Saturday, December 23, 2006


I finally saw David Lynch's Inland Empire last night, and while I was watching it, it struck me that Lynch is a filmmaker of many talents. He can make films that totally suck, like Wild at Heart; films that mostly suck, like Lost Highway; films that are neither good nor bad, like Dune; and films that totally kick ass, like Eraserhead, Blue Velvet, and Mulholland Dr.

And then there are films like Inland Empire, which belong in a separate category, but I don't know what that category is.

His movies used to be relatively straightforward. They were bizarre and surreal, but they were straightforward. But little by little (with the exception of The Elephant Man and The Straight Story), his films have gotten increasingly enigmatic and dreamlike, to the point that I'm not sure what the purpose of seeing a David Lynch film is anymore.

The first time I saw Mulholland Dr., I tried to figure out what the story was, but it was impossible. That's because even though Lynch feeds you clues and keeps you guessing, he never wraps everything up in the end. He doesn't even partially wrap anything up. What he does instead is make you even more confused.

We're not supposed to understand his movies. We're not supposed to figure them out. So what are we supposed to do? We're not supposed to just sit back and enjoy them, because they aren't necessarily all that enjoyable. Mulholland Dr. is pretty enjoyable to watch, in part because Naomi Watts and Laura Harring are so enjoyable to watch, but there's so much violence and suffering and pain in Inland Empire that only the cruelest, most sadistic sort of person could enjoy watching it.

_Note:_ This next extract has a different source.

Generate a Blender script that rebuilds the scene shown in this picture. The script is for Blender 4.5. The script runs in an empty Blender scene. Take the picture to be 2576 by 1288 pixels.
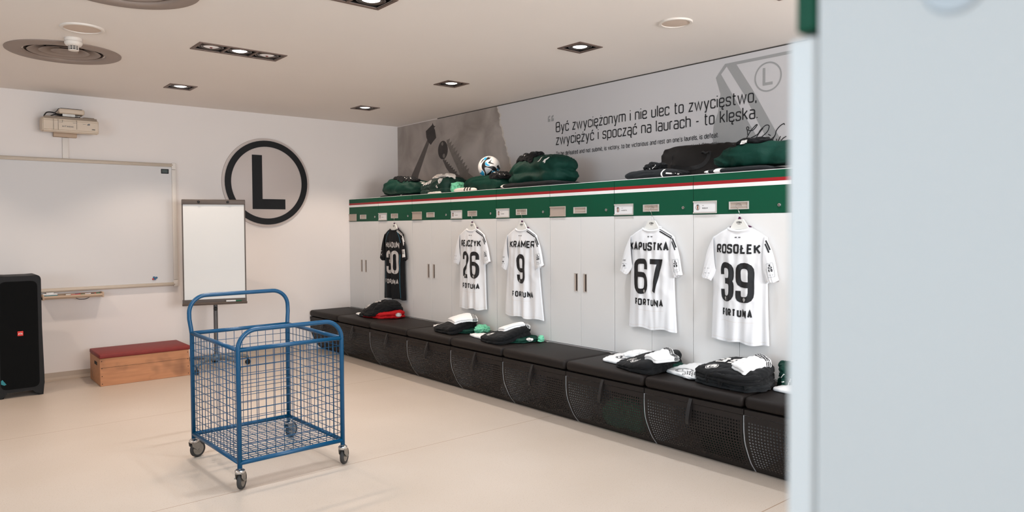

So I guess we're just supposed to experience his films, the way you experience a dream.

Of course, that won't stop a lot people from theorizing what Inland Empire is all about. It's a provocative movie, so it's bound to provoke a lot of thought, and I'm sure a lot of film geeks will post their theories and expositions on the web somewhere. I'll probably read a few of them one day and end up understanding Inland Empire no better than I do now.

And when the DVD comes out, after I watch it I'm sure I'll be just as confused as ever. As a matter of fact, I wouldn't be surprised if the DVD includes bonus material that makes the movie even more incomprehensible. Did you ever watch the bonus material on the Eraserhead DVD? It's just David Lynch talking endlessly about everything and nothing. At least, that's what I think it is. To be honest, I fell asleep while watching it, and all I remember is that when I woke up, he was still talking. Which, of course, leads me to wonder if maybe the purpose of a David Lynch film is to induce some sort of trance state. So, I can't wait to see what kind of bonus material shows up on the Inland Empire DVD.

Of course, one of the pleasures of watching the movie in a theater is that when it's over, you get to look at the confused expressions on everyone's faces. That's something you can't get on a DVD.

And that reminds me of the first time I ever saw a David Lynch movie. It was in 1977, when Eraserhead was released. I don't know if that movie was ever released the "normal" way -- as I recall, it played every Friday at midnight for years, but it was never shown at any other time. Or at least that's how I remember it -- maybe I'm mistaken.

In any event, the first time I saw Eraserhead, I was blown away, and so was everyone else in the audience. You could see the wide-eyed looks of confusion on everyone's faces as they left the theater. But a couple of months later, when I saw it again, nobody seemed to think it was that big a deal. I guess most of the people in the audience had seen it at least once before, so nobody was as dumbfounded, awestruck, flabbergasted, or dazed as they were a few months earlier.

But by the third or fourth time I saw it, it had already been playing for, I don't know, maybe a year, and people in the audience were yelling out lines of dialog at the screen like they would for The Rocky Horror Picture Show. That was depressing. It was also the last time I saw Eraserhead in a theater.

However, I can't help wondering what would happen if they decided to show Inland Empire every Friday at midnight for years and years. It's a three-hour movie, so I don't know how many people would see it over and over, but I bet there'd be a few. And after a while, they'd have a lot of the dialog memorized and they'd yell it at the screen. They might even know every scene by heart, and they might mistake that sort of familiarity for some kind of understanding, but they'd be wrong. Totally wrong. You can dream the same dream over and over again, but that doesn't mean you know what you're dreaming about.